▶ _Scene modeling code data_
-- begin --

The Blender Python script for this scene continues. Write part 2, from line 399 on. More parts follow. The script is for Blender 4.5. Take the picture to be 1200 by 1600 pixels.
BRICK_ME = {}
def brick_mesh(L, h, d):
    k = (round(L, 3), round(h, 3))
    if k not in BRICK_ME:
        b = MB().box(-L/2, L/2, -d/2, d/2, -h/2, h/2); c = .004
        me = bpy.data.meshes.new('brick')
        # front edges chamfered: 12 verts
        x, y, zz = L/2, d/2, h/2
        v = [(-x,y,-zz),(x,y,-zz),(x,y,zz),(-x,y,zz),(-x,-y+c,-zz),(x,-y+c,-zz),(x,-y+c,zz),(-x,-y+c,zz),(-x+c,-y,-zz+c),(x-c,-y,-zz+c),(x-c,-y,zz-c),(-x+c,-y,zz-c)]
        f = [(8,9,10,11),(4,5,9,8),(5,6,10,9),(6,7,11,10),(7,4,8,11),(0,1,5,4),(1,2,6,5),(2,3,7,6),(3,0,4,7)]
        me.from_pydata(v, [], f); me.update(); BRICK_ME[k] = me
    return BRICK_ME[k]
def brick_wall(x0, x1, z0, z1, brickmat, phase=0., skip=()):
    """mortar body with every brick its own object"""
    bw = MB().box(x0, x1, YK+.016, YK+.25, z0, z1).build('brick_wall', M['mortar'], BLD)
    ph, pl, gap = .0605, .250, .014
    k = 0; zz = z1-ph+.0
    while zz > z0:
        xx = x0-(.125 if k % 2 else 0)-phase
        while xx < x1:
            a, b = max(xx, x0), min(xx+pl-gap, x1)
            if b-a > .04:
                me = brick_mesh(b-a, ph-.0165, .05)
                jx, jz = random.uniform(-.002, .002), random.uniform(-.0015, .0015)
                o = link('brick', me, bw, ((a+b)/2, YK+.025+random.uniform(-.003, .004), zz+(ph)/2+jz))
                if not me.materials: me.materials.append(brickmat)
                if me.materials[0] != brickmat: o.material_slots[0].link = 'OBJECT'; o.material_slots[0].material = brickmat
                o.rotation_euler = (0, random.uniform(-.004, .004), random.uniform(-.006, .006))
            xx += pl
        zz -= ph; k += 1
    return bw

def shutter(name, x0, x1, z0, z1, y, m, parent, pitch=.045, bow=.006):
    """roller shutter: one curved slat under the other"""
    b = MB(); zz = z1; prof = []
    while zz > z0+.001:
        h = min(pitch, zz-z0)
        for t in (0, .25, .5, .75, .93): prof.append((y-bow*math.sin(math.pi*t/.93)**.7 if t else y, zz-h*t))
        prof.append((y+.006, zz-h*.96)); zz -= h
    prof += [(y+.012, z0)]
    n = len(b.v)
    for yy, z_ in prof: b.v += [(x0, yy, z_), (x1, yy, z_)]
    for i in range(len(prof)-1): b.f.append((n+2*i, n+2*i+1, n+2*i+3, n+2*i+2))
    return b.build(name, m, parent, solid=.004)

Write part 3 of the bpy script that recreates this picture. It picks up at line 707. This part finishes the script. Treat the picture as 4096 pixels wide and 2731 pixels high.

-- end --

▶ _Job_
Above are the records. Copy every line in them holding "this".

▶ _Exercise response_
The Blender Python script for this scene continues. Write part 2, from line 399 on. More parts follow. The script is for Blender 4.5. Take the picture to be 1200 by 1600 pixels.
Write part 3 of the bpy script that recreates this picture. It picks up at line 707. This part finishes the script. Treat the picture as 4096 pixels wide and 2731 pixels high.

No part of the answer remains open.